Scheyer didn’t miss a single game when he played for the Blue Devils from 2006-2010, and in 12 seasons on Duke’s bench, he has missed only two games — both due to appendicitis in February 2020. Prior to Saturday, he played or coached in 543 out of 545 possible games with the program.
Scheyer has led No. 4 Duke to an 11-2 record so far this season. The Blue Devils are one of three teams — along with Auburn and Marquette — with a top-15 adjusted offensive and defensive efficiency ranking, per KenPom.
What Scheyer’s absence means for Duke
For Scheyer — Duke’s de facto iron man, even dating back to his playing days — to miss a game, he has to be seriously unwell. That’s especially so given the context of Saturday’s contest: Duke’s first-ever conference game against SMU, which has the ACC’s highest-scoring offense.
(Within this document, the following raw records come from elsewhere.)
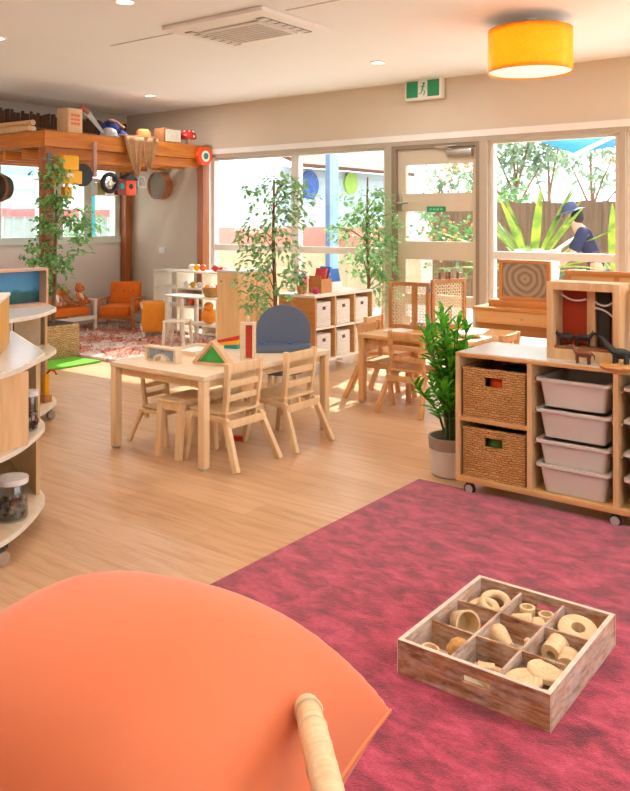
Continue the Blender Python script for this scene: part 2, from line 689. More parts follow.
# ------------------------------------------------------------------ ceiling fixtures
t = thing('air_conditioner', 'white square air conditioning cassette set in the ceiling', 'air conditioner', (-4.12, 4.58, CZ))
b = B()
b.box(-.5, .5, -.42, .42, -.035, 0, .012)
b.build('panel', 'white', t)
b = B()
b.box(-.30, .30, -.23, .23, -.05, -.036, .006)
gr = b.build('intake_grille', plain('grille grey', '#dcd8d2', .5), t)
b = B()
for k in range(9):
    y = -.18 + k * .045
    b.box(-.27, .27, y, y + .012, -.054, -.05)
b.build('louvre', plain('louvre grey', '#c6c1ba', .5), gr)
for s_ in (-1, 1):
    b = B()
    b.box(s_ * .36 - .035, s_ * .36 + .035, -.28, .28, -.0405, -.035)
    b.mi = 1
    for k in range(6):
        b.box(s_ * .36 - .03, s_ * .36 + .03, -.26 + k * .09, -.20 + k * .09, -.043, -.0405)
    b.build('air_vent', [plain('vent shadow', '#8f8b86', .6), 'frame'], t)

glow = plain('downlight lens', '#fff1dc', .4, var=0, emit=3)
dl_seen = [(-7.266, 6.368), (-4.07, 6.314), (-4.28, 3.534), (-5.95, 3.62)]
dl_lab = ['small round ceiling downlight above the timber loft', 'small round downlight in the ceiling near the green exit sign',
          'small round downlight at the top edge of the view, beyond the air conditioner', 'small round downlight near the left edge of the ceiling']
for (x, y), lb in zip(dl_seen, dl_lab):
    t = thing('ceiling_downlight', lb, 'ceiling light', (x, y, CZ), group='ceiling downlights')
    B().lathe([(.075, 0), (.075, -.008), (.06, -.012), (.055, -.006), (.055, 0)], 24).build('trim_ring', 'white', t)
    B().cyl((0, 0, -.007), .055, .005, 24).build('lens', glow, t)

t = thing('pendant_lamp', 'yellow fabric drum lamp with white diffuser hanging from the ceiling', 'lamp', (-2.325, 5.644, CZ))
b = B()
b.lathe([(.3, -.39), (.3, -.078), (.294, -.078), (.294, -.384)], 48, closed=True)
b.build('lamp_shade', leafmat('yellow shade fabric', '#f4b41c', '#f8be2c', 60), t)
B().cyl((0, 0, -.378), .293, .008, 48).build('diffuser', plain('white diffuser', '#f4efe6', .6, var=0, emit=.25), t)
b = B()
b.cyl((0, 0, -.02), .06, .02, 24).cyl((0, 0, -.2), .01, .19, 10)
b.build('mount', 'white', t)

t = thing('exit_sign', 'green and white running man exit sign under the ceiling', 'exit sign', (-4.19, WY - .05, 2.76))
B().box(-.215, .215, -.045, .03, -.11, .11, .008).build('housing', 'white', t)
B().box(-.195, -.06, -.049, -.045, -.085, .085).build('green_panel', 'green', t)
B().box(.055, .19, -.049, -.045, -.085, .085).build('green_panel', 'green', t)
b = B()
b.ball((.012, -.05, .052), (.014, .003, .014), 10)
b.bar((.01, -.05, .035), (-.006, -.05, -.012), .022, .003)
b.bar((-.006, -.05, -.012), (.026, -.05, -.03), .012, .003).bar((.026, -.05, -.03), (.012, -.05, -.07), .012, .003)
b.bar((-.006, -.05, -.012), (-.022, -.05, -.045), .012, .003).bar((-.022, -.05, -.045), (-.045, -.05, -.05), .012, .003)
b.bar((.008, -.05, .03), (.036, -.05, .012), .009, .003).bar((.008, -.05, .03), (-.026, -.05, .02), .009, .003)
b.build('running_figure', 'green', t)

# ------------------------------------------------------------------ the loft in the corner
lx1, ly0 = -7.30, 4.98
t = thing('timber_loft', 'orange stained timber play loft on posts built into the room corner', 'loft', (-8.1, 6.2, 0))
def P_(x, y):
    return x + 8.1, y - 6.2
for (x, y), mt in (((-7.36, 7.33), 'post'), ((-7.36, 5.04), 'post'), ((-8.9, 7.37), 'post')):
    lx_, ly_ = P_(x, y)
    B().box(lx_ - .055, lx_ + .055, ly_ - .055, ly_ + .055, 0, 2.165, .006).build('post', mt, t)
x_, y_ = P_(-7.36, 5.04)
B().box(x_ + .056, x_ + .066, y_ - .03, y_ + .02, 1.85, 2.1, .003).build('post_bracket', plain('blue grey bracket', '#6d7384', .4), t)
b = B()
b.box(*[lx1 - .045 + 8.1, lx1 + 8.1], ly0 - 6.2, 7.43 - 6.2, 2.168, 2.335, .004)
b.build('front_beam', 'beam', t)
b = B()
b.box(-8.96 + 8.1, lx1 - .05 + 8.1, ly0 - 6.2, ly0 + .045 - 6.2, 2.168, 2.335, .004)
b.build('side_beam', wood('orange stained pine along', '#bd6a22', '#d98a35', 'X'), t)
b = B()
b.box(-8.96 + 8.1, lx1 - .05 + 8.1, 7.385 - 6.2, 7.43 - 6.2, 2.168, 2.335)
b.build('side_beam', 'beam', t)
for k in range(5):
    x = -8.85 + k * .36
    B().box(x + 8.1 - .02, x + 8.1 + .02, ly0 + .05 - 6.2, 7.38 - 6.2, 2.06, 2.163).build('joist', 'beam', t)
b = B()
for k in range(8):
    x = -8.95 + 8.1 + k * .2
    b.box(x, x + .09, ly0 + .05 - 6.2, 7.38 - 6.2, 2.27, 2.30)
b.build('deck', wood('loft deck boards', '#7d5630', '#96693c', 'Y'), t)

DK = 2.30
BT = 2.335
# woven brush screen standing along the wall on the loft deck
t = thing('brush_screen', 'dark brown woven brush screen standing along the back of the loft deck', 'screen', (-8.7, 6.1, DK))
b = B()
for k in range(60):
    y = -1.1 + k * .037
    h = .40 + rnd.uniform(-.02, .02)
    b.tube([(rnd.uniform(-.01, .01), y, 0), (rnd.uniform(-.01, .01), y + rnd.uniform(-.01, .01), h)], .019, 6)
b.build('twigs', plain('brush twigs', '#5c4130', .9, var=.35, scale=60), t)
b = B()
for z in (.08, .22):
    b.bar((.026, -1.11, z), (.026, 1.1, z), .006, .02)
b.build('binding_wire', 'trunk', t)
for k, (y, z, ln, lb) in enumerate(((5.0, .071, 1.15, 'pale timber pole lying on the loft deck, nearest the front edge'),
                                    (5.08, .075, 1.1, 'pale timber pole lying on the loft deck, the second one back from the edge'),
                                    (5.04, .135, 1.15, 'pale timber pole resting on top of two others on the loft deck'))):
    b = B()
    b.tube([(-.75, 0, 0), (-.2, .01, .005), (ln - .75, -.01, 0)], [.034, .036, .03], 10)
    tag(b.build('timber_pole', 'maple' if k != 1 else 'pale', None, (-7.98, y, DK + z)), lb, 'pole', 'poles on the loft')

t = thing('cardboard_box', 'tan cardboard box with red print on the near corner of the loft', 'box', (-7.42, 5.36, BT), R(4))
B().box(-.085, .10, -.09, .10, 0, .265, .004).build('carton', 'card', t)
b = B()
for z, h, w_ in ((.19, .03, .06), (.145, .026, .055), (.10, .03, .062)):
    for k in range(3):
        b.box(.1005, .1015, -.055 + k * .042, -.055 + k * .042 + .034, z - h / 2, z + h / 2)
b.build('red_print', 'redink', t)
b = B()
b.box(-.03, .045, -.088, .098, .2652, .267)
b.build('packing_tape', plain('tape', '#b98f60', .4), t)

t = thing('hand_saw', 'grey hand saw with red brown handle leaning on the loft beam', 'saw', (-7.36, 5.58, BT))
b = B()
b.prism([(-.10, .30), (.22, .035), (.255, .06), (.0, .34), (-.04, .36)], -.004, .004, Matrix.Rotation(PI / 2, 4, 'Z') @ RX @ Matrix.Diagonal((.8, .8, 1, 1)))
b.build('blade', plain('dull saw steel', '#a9adb0', .35, .6), t)
b = B()
b.bar((0, -.105, .30), (0, -.01, .235), .035, .05, .012)
b.bar((0, -.09, .25), (0, -.125, .275), .03, .035, .01)
b.build('handle', 'red' if False else plain('red brown handle', '#96402c', .5), t)

t = thing('hard_hat', 'grey dome helmet resting on the loft beam beneath the blue cloth', 'helmet', (-7.40, 5.88, BT))
b = B()
b.lathe([(.14, 0), (.14, .008), (.10, .014), (.095, .05), (.075, .085), (.04, .105), (.004, .11)], 20)
b.build('shell', plain('grey helmet', '#b3b3b4', .4), t)
t = thing('blue_bundle', 'dark blue cloth bundle on the loft just behind the grey helmet', 'cloth', (-7.50, 6.0, DK))
b = B()
b.ball((0, 0, .16), (.10, .10, .10), 14).ball((.02, .10, .07), (.10, .09, .07), 12).ball((-.03, -.08, .1), (.09, .08, .1), 12)
b.build('cloth', plain('royal blue cloth', '#2a3a86', .85, var=.2, scale=20), t)
B().tube([(.03, -.07, .24), (.07, .0, .22), (.09, .10, .16)], .022, 8).build('roll', 'leather', t)

t = thing('hessian_cloth', 'tan hessian cloth draped over the loft beam, hanging in two points', 'cloth', (-7.28, 6.22, BT))
b = B()
def drape(y0, y1, yb, zb, zt=.02, n=7):
    rows = []
    for i in range(n + 1):
        f = i / n
        ya, yc = y0 + (yb - .035 - y0) * f ** 1.2, y1 + (yb + .035 - y1) * f ** 1.2
        row = []
        for j in range(9):
            g = j / 8
            row.append(b.bm.verts.new((.014 + .022 * math.sin(g * 14 + f) * (.4 + f * .6) + .02, ya + (yc - ya) * g, zt + (zb - zt) * f)))
        rows.append(row)
    for a, c in zip(rows, rows[1:]):
        for j in range(8):
            b.bm.faces.new((a[j], a[j + 1], c[j + 1], c[j]))
drape(-.26, .02, -.07, -.42)
drape(-.02, .26, .10, -.34)
b.box(-.13, .035, -.27, .25, .012, .035, .008)
o = b.build('cloth', 'tan', t)
sm = o.modifiers.new('thick', 'SOLIDIFY')
sm.thickness = .008
t = thing('orange_hat', 'orange brown felt hat on the loft above the hessian cloth', 'hat', (-7.42, 6.40, BT + .035))
B().lathe([(.15, 0), (.155, .012), (.09, .02), (.085, .07), (.06, .10), (.01, .105)], 20).build('crown', plain('orange brown felt', '#c2753c', .85, var=.1), t)
t = thing('hanging_ring', 'grey metal D ring hanging from the tip of the hessian cloth', 'ring', (-7.235, 6.21, 1.84))
b = B()
b.tube([(0, -.05, -.06), (0, -.055, 0), (0, -.03, .055), (0, .03, .055), (0, .055, 0), (0, .05, -.06), (0, -.05, -.06)], .014, 8, False)
b.build('ring', plain('zinc grey', '#b9bcc0', .4, .5), t)

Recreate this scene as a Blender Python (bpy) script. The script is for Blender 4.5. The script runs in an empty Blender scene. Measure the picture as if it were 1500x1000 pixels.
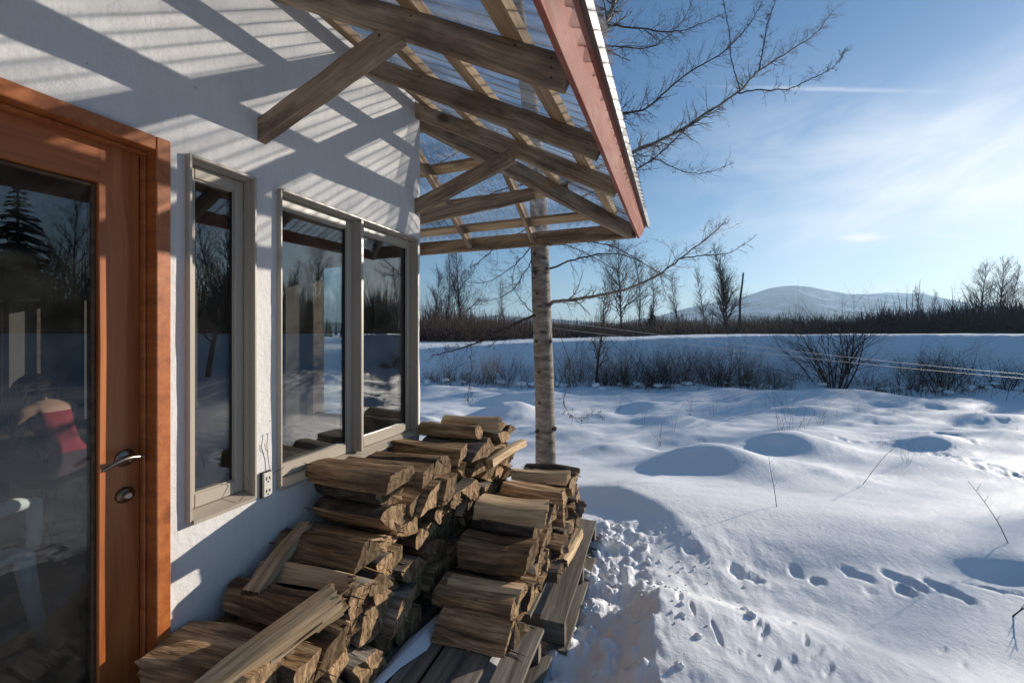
# Winter farm house with a polycarbonate overhang, firewood stacks, snowy field.
# World frame: +Y runs along the house front (away from camera), +X points out of the front wall,
# Z = 0 is eye level (ground is about 1.6 m lower).
import bpy, math, random
import numpy as np
from mathutils import Vector, Matrix

random.seed(7)
SC = bpy.context.scene
COL = SC.collection
R = math.radians

# ------------------------------------------------------------------ camera frame (layout helper)
F_PX, CX, HY, CAMX = 600.0, 750.0, 488.0, 1.6
TH = math.atan2(985.0 - CX, F_PX)
S_, C_ = math.sin(TH), math.cos(TH)

def ray(x, y):
    u = (x - CX) / F_PX; v = (HY - y) / F_PX
    return Vector((-S_ + u * C_, C_ + u * S_, v))
def atD(t, x, y): return Vector((CAMX, 0, 0)) + ray(x, y) * t
def atX(k, x, y):
    r = ray(x, y); return Vector((CAMX, 0, 0)) + r * ((k - CAMX) / r.x)
def atY(k, x, y):
    r = ray(x, y); return Vector((CAMX, 0, 0)) + r * (k / r.y)
def atZ(k, x, y):
    r = ray(x, y); return Vector((CAMX, 0, 0)) + r * (k / r.z)
def fwd(r, z):   # right / forward metres -> world xy
    return (CAMX - z * S_ + r * C_, z * C_ + r * S_)

# ------------------------------------------------------------------ noise
def _hash(ix, iy, seed):
    n = (ix.astype(np.int64) * 374761393 + iy.astype(np.int64) * 668265263 + seed * 974711) & 0xFFFFFFFF
    n = ((n ^ (n >> 13)) * 1274126177) & 0xFFFFFFFF
    n = n ^ (n >> 16)
    return (n & 0xFFFF) / 65535.0
def vnoise(x, y, seed=0):
    x = np.asarray(x, float); y = np.asarray(y, float)
    ix = np.floor(x); iy = np.floor(y); fx = x - ix; fy = y - iy
    fx = fx * fx * fx * (fx * (fx * 6 - 15) + 10); fy = fy * fy * fy * (fy * (fy * 6 - 15) + 10)
    a = _hash(ix, iy, seed); b = _hash(ix + 1, iy, seed); c = _hash(ix, iy + 1, seed); d = _hash(ix + 1, iy + 1, seed)
    return (a + (b - a) * fx + (c - a) * fy + (a - b - c + d) * fx * fy) * 2 - 1
def fbm(x, y, octv=4, seed=0, gain=0.5):
    s = 0; a = 1.0; f = 1.0; n = 0
    ca, sa = math.cos(0.6), math.sin(0.6)
    x = np.asarray(x, float); y = np.asarray(y, float)
    for k in range(octv):
        s = s + a * vnoise(x * f, y * f, seed + k * 17); n += a
        x, y = ca * x - sa * y, sa * x + ca * y
        a *= gain; f *= 2.03
    return s / n
def sstep(e0, e1, x):
    t = np.clip((x - e0) / (e1 - e0), 0, 1); return t * t * (3 - 2 * t)

# ------------------------------------------------------------------ materials
def new_mat(name):
    m = bpy.data.materials.new(name); m.use_nodes = True
    nt = m.node_tree; b = nt.nodes['Principled BSDF']
    return m, nt, b
def N(nt, typ, **kw):
    n = nt.nodes.new(typ)
    for k, v in kw.items():
        if k.startswith('i_'):
            key = k[2:]
            n.inputs[int(key) if key.isdigit() else key.replace('_', ' ')].default_value = v
        else: setattr(n, k, v)
    return n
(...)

The most important thing here, obviously, is that Scheyer is OK. In that regard, it sounds like his absence on Saturday is due to a one-off sickness, rather than anything that could linger. For a Duke team with legitimate national championship aspirations, that’s the only news that really matters. Scheyer has built arguably the best team of his three-season tenure — largely behind one of the nation’s best defenses and 18-year-old phenom Cooper Flagg — and the Blue Devils cannot afford to be without him for long.
On a separate note, it is interesting but perhaps not surprising that Carrawell — who was a Mike Krzyzewski assistant alongside Scheyer — will serve as acting head coach, rather than fellow associate head coach Jai Lucas, who coordinates Duke’s defense. Carrawell is the only coach on Scheyer’s staff who has been around since the Krzyzewski era, and he has a close personal relationship with Scheyer to boot. But Lucas, 36, is considered a rising star in the coaching world and should soon be receiving offers to run his own program. It would’ve been interesting to see Lucas step into that role for one game before he becomes a head coach, but Carrawell’s familiarity with the program and longstanding position make him the natural choice.